I used to think so, but in industries where supply is abundant, publishers provide not only "post-production", but distribution and more importantly marketing and branding - social proof. The biggest benefit may be setting oneself apart from the fray.
If publishers die, such social proof will simply come from other venues, be it dedicated marketing outfits or some sort of community (goodreads etc). In music, major labels are increasingly irrelevant.
And then successful dedicated marketing outfits starts vertically integrate to beat out competition, offering editorial services, distribution, etc.... becoming a publisher.
What will happen is that some publishers fail to adapt to a digital economy and are replaced by upcomers who are perfectly adjusted to it. Publishing companies will not disappear because they fill a function in the industry.

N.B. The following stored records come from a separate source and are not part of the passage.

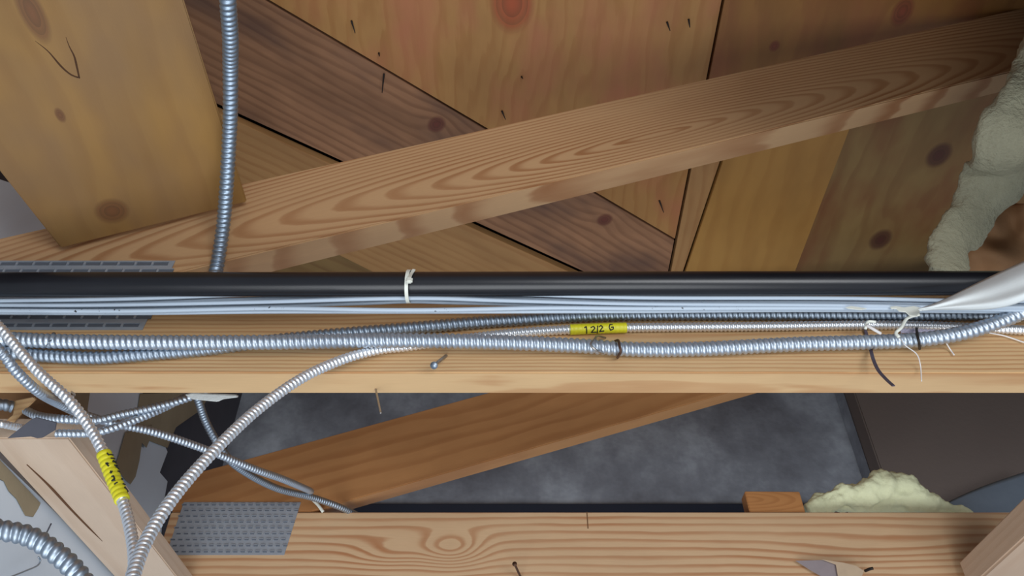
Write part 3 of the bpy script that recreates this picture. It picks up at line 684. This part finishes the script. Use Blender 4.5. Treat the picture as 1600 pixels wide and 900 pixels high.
# white plastic sheet at right, and the torn flake
def patch(name, rows, mat, label, cat, th=.0015, parent=None):
    bm = bmesh.new(); G = [[bm.verts.new(p) for p in r] for r in rows]
    for i in range(len(G) - 1):
        for j in range(len(G[0]) - 1): bm.faces.new((G[i][j], G[i][j + 1], G[i + 1][j + 1], G[i + 1][j]))
    c = sum((v.co for v in bm.verts), Vector()) / len(bm.verts)
    bmesh.ops.translate(bm, verts=bm.verts, vec=-c)
    me = bpy.data.meshes.new(name); bm.to_mesh(me); bm.free()
    for f in me.polygons: f.use_smooth = True
    o = link(name, me, mat, parent); o.location = c
    sub = o.modifiers.new('sub', 'SUBSURF'); sub.levels = sub.render_levels = 2
    so = o.modifiers.new('solid', 'SOLIDIFY'); so.thickness = th
    if label: tag(o, label, cat)
    return o
rows = []
for (xt, yt, xm, ym, xb_, yb, dy) in ((1434, 482, 1436, 484, 1438, 486, .772), (1462, 474, 1463, 480, 1465, 484, .766), (1500, 455, 1502, 472, 1505, 485, .755), (1540, 435, 1545, 466, 1550, 484, .74),
                                    (1570, 421, 1575, 456, 1580, 478, .725), (1605, 405, 1610, 446, 1612, 466, .71), (1660, 380, 1665, 420, 1665, 440, .69)):
    rows.append([w(xt, yt, dy + .012), w((xt + xm) / 2, (yt + ym) / 2, dy), w(xm, ym, dy + .008), w((xb_ + xm) / 2, (yb + ym) / 2, dy + .003), w(xb_, yb, dy + .014)])
patch('plastic_sheet', rows, white_sheet, 'folded white plastic sheet crossing the black pipe at the right edge', 'sheet')
def yflake(name, pix, y, mat, th, label, cat, parent=None):
    o = prism(name, [w(px, py, y) for px, py in pix], Y_, th, X_, mat, parent, bev=th * .2)
    if label: tag(o, label, cat)
    return o
yflake('torn_flake', [(1391, 479), (1400, 478), (1412, 480), (1428, 478), (1440, 481), (1436, 490), (1432, 494), (1422, 493), (1415, 487), (1405, 486), (1401, 482), (1393, 482)], .797, nylon, .0015, 'ragged white flake at the tip of the plastic sheet', 'flake')
yflake('torn_flake', [(1321, 480), (1330, 478), (1345, 480), (1355, 482), (1346, 484), (1326, 482)], .797, nylon, .001, 'thin white flake on the lowest grey cable at right', 'flake')
yflake('tape_scrap', [(1405, 512), (1428, 513), (1470, 515), (1466, 518), (1432, 520), (1408, 520)], .845, plain('lilac_tape', (196, 190, 210), .5), .0008, 'pale lilac tape scrap on the chord between two cables', 'tape')
# paper scrap and nail on the far chord bottom edge
yflake('torn_paper', [(1243, 876), (1286, 875), (1308, 880), (1312, 905), (1290, 904), (1270, 893)], Y2 - .012, plain('lavender_grey_paper', (150, 138, 140), .7), .001, 'grey curled paper scrap on the far chord at the bottom', 'paper')
yflake('torn_paper', [(1284, 874), (1318, 879), (1338, 884), (1350, 892), (1345, 905), (1310, 905), (1306, 882)], Y2 - .018, plain('tan_scrap_paper', (196, 172, 144), .7), .001, 'tan torn paper beside grey scrap on the far chord', 'paper')
tag(tube('nail', [w(1352, 892, 1.548), w(1359, 889, 1.535), w(1364, 888, 1.53)], .003, dark_nail, None, 8, .003), 'dark nail by the tan torn paper on the far chord', 'nail')
nail(804, 881, 815, 905, 1.50, 1.558, .0022, rusty, 'dark nail standing out of far chord at bottom centre')
# loose wires on the lower left drywall
tag(tube('thin_wire', [PX(px, py, -.74) for px, py in ((56, 854), (66, 845), (72, 834), (80, 818))], .0012, felt, None, 8, .003), 'short dark wire above the arching thick cable', 'wire')
tag(tube('thin_wire', [PX(px, py, -.735) for px, py in ((15, 902), (40, 892), (58, 884), (63, 876), (60, 870))], .0013, steel_dull, None, 8, .003), 'curved thin grey wire in the lower left corner', 'wire')

# ================================================================== insulation
from mathutils import noise as mn
def lumpy(name, path, radii, squash, mat, label, cat, amp=.012, freq=22, seedv=0, n=110, m=64, hole=None):
    A, s = catmull(path, sum((Vector(path[i + 1]) - Vector(path[i])).length for i in range(len(path) - 1)) / n)
    T, N, B = frames(A); th = np.arange(m) * 2 * math.pi / m
    R = np.interp(np.linspace(0, 1, len(A)), np.linspace(0, 1, len(radii)), radii)
    dep = np.array([0, cp, sp])
    V = []
    for i in range(len(A)):
        side = np.cross(T[i], dep); side /= np.linalg.norm(side); up = np.cross(side, T[i])
        for t in th:
            d = math.cos(t) * side + math.sin(t) * squash * up
            base = A[i] + d * R[i]
            k = mn.fractal(Vector(base * freq) + Vector((seedv, 0, 0)), 1.0, 2.0, 4) * amp + mn.noise(Vector(base * freq * .35) + Vector((0, seedv, 0))) * amp * 1.6
            V.append(A[i] + d * (R[i] + k))
    V = np.array(V); nA = len(A)
    F = [[i * m + j, i * m + (j + 1) % m, (i + 1) * m + (j + 1) % m, (i + 1) * m + j] for i in range(nA - 1) for j in range(m)] + [list(range(m))[::-1], [(nA - 1) * m + j for j in range(m)]]
    me = bpy.data.meshes.new(name); o0 = V.mean(0); me.from_pydata([tuple(v - o0) for v in V], [], F); me.update()
    for f in me.polygons: f.use_smooth = True
    o = link(name, me, mat); o.location = o0; return tag(o, label, cat)
lumpy('insulation_batt', [w(1720, 60, .74), w(1660, 150, .765), w(1600, 212, .80), w(1560, 272, .88), w(1520, 335, .93), w(1488, 385, .94), w(1486, 435, .94)],
      [.095, .10, .104, .094, .076, .058, .044, .036, .032], .40, glass_wool, 'greenish grey glass wool batt sagging over the web at the right edge', 'insulation', .010, 24)
lumpy('insulation_tuft', [w(1262, 800, 1.60), w(1296, 786, 1.60), (w(1345, 782, 1.60)), w(1398, 774, 1.60), w(1450, 790, 1.60), w(1520, 806, 1.60)],
      [.008, .030, .036, .040, .050, .046, .026, .018, .010], .7, pale_wool, 'pale yellow wool tuft lying on the far chord beside the block', 'insulation', .014, 26, 3)
# crumpled brown paper behind the batt
rows = []
for i in range(7):
    r = []
    for j in range(6):
        px = 1505 + j * 26; py = 318 + i * 19
        r.append(PD(px, py, 1.42 + .10 * mn.noise(Vector((i * .9, j * .9, 3))) + (.05 if (i + j) % 2 else 0)))
    rows.append(r)
patch('crumpled_paper', rows, kraft_brown, 'crumpled brown paper behind the glass wool at the right edge', 'paper')
# bluish sheet low at right behind the far truss
rows = []
for i in range(4):
    r = []
    for j in range(6):
        px = 1470 + j * 34; top = 790 - j * 14 - 3 * math.sin(j); py = top + (830 - top) * i / 3
        r.append(PY(px, py, 1.86 - .02 * i + .01 * mn.noise(Vector((i, j, 1)))))
    rows.append(r)
patch('plastic_sheet', rows, plain('slate_blue_sheet', (128, 144, 162), .6, 0, .15, 8, (50, 62, 84)), 'slate blue sheet behind the far chord at the right edge', 'sheet')
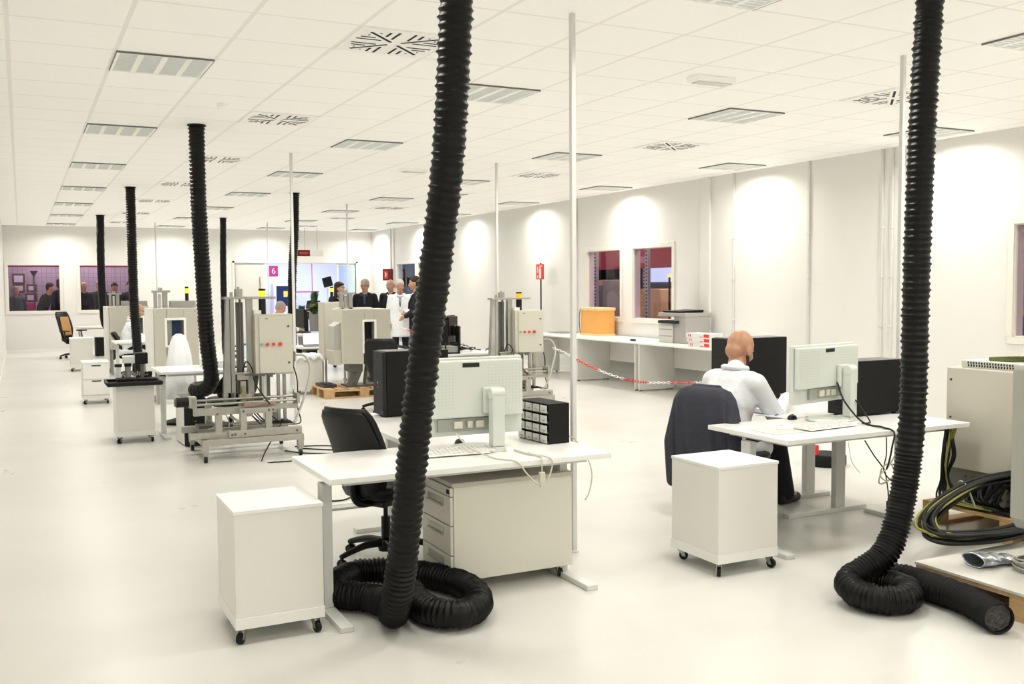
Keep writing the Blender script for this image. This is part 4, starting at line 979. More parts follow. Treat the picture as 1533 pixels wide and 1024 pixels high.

A "publisher" in the digital world will be a very different beast and it will be hard to call it such. Most of it will likely be automated. Their core-competency might not even be book-publishing.
Are Amazon and Netflix "studios"? No, but they do produce high-quality video content. Is Louis CK a "studio"? No, but he's producing a TV series.
Publishers' functions (content editing, packaging, distribution, marketing and merchandising) are being split and reorganized in different ways. Verticals built on the new production chain will look very different from current publishers.
They pretty much are in today's sense of "studio." The days of MGM having a bunch of actors under contract and cranking out movies on their backlots and sound stages is pretty much ancient history. Studios are mostly the moneymen for independent production companies--which is the case whether the studio's name is Fox or Netflix.
Recommendation engines are real and are improving. Spellcheck fixes typos and some decent neural-network training can be pushed into literary land (already MS Word "dares" here and there, and that's not even centralized). Would a "digital editor" be foolproof, or particularly good? No, but it would likely do a lot of the grunt work fairly reliably, so you can shrink the workforce or increase output (more books, argh). When I hear of the "slush pile", I cringe. That's a job for a machine and not a very smart one at that.
> Netflix and Amazon are studios
No, they are content distributors who happen to produce content because of supply failures up the chain. The middlemen upstream are failing to see opportunities, so downstream is taking charge. The minute this changes, they will go back to being content distributors because that's what they do.